Deh! cadano al suolo le armi fratricide! cadano alfine queste armi, ormai troppo macchiate di sangue… e le mani di coloro che han dovuto impugnarle tornino ai lavori dell’industria e del commercio, tornino alle opere della civiltà e della pace. Deh! sentano, oggi almeno, i reggitori ed i popoli l’angelica voce che annunzia il sovrumano dono del Re nascente, « il dono della pace », e mostrino anch’essi con opere di giustizia, di fede e di mitezza quella « buona volontà » che è posta da Dio condizione al godimento della pace.

Noi confidiamo fermamente, signori Cardinali, che questo voto col quale, più che con altro, godiamo corrispondere ai sentimenti a Noi espressi, troverà propizia la clemenza di Dio: non vogliamo però omettere di esortare quanti in quest’ora solenne Ci fanno cara corona ad insistere presso l’Altissimo con assidue preghiere per conseguire l’appagamento del Nostro voto.

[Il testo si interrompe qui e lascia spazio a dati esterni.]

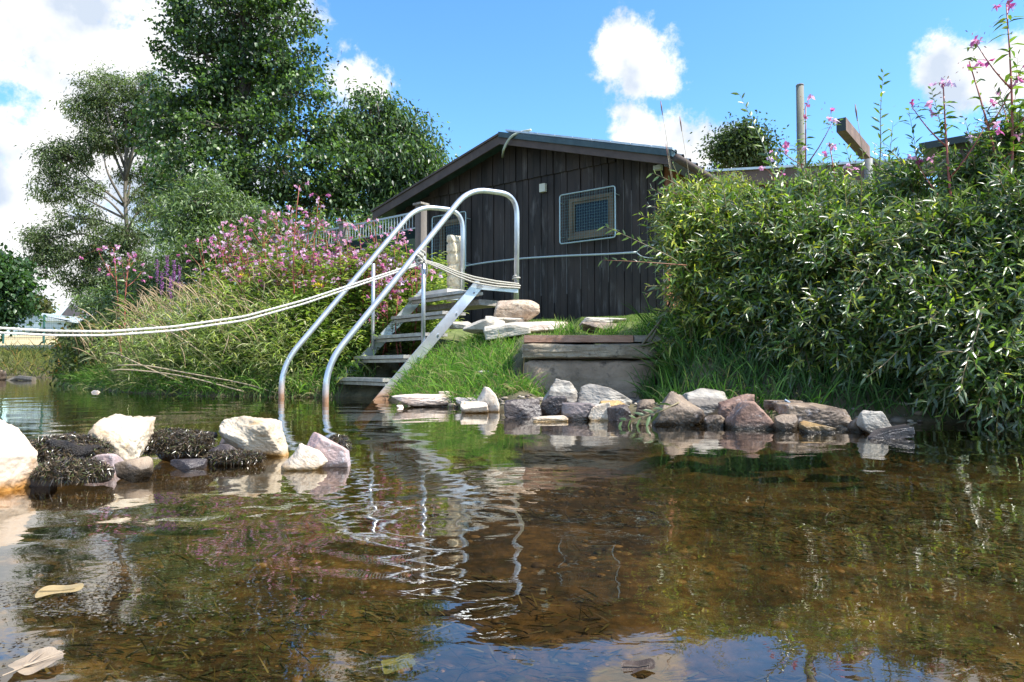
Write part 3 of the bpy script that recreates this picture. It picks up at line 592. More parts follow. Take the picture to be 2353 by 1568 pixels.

Aggiungiamo poi un altro desideratissimo voto, e questo è per Lei, Eminentissimo Decano, e per tutti i membri del sacro Collegio che con la loro amata presenza Ci porgono ora immagine della immensa famiglia cattolica, stretta nelle ore liete e nelle tristi, intorno al suo Capo.

A Lei dunque ed ai signori Cardinali partecipi del Nostro governo, che tante ansie e tanto sollecito zelo domanda, auguriamo prospero il vivere e fecondo l’operare. Faccia il Signore che la solerzia, l’intelligenza ed il successo di quel provvido aiuto onde Ella ed i suoi Colleghi saranno per confortare il Nostro Pontificato rendano quanto prima l’umana famiglia, per affettuosa concordia e per beata tranquillità, somigliante a quel mistico gregge che Cristo contemplò, quando a Pietro ed a Noi ne affidò la custodia.

Di tali grazie sia arra ed auspicio l’apostolica benedizione che a Lei ed ai Cardinali qui presenti, del pari che ai Vescovi, Prelati e a quanti — ecclesiastici o laici — Ci fanno ora corona, impartiamo con effusione di cuore.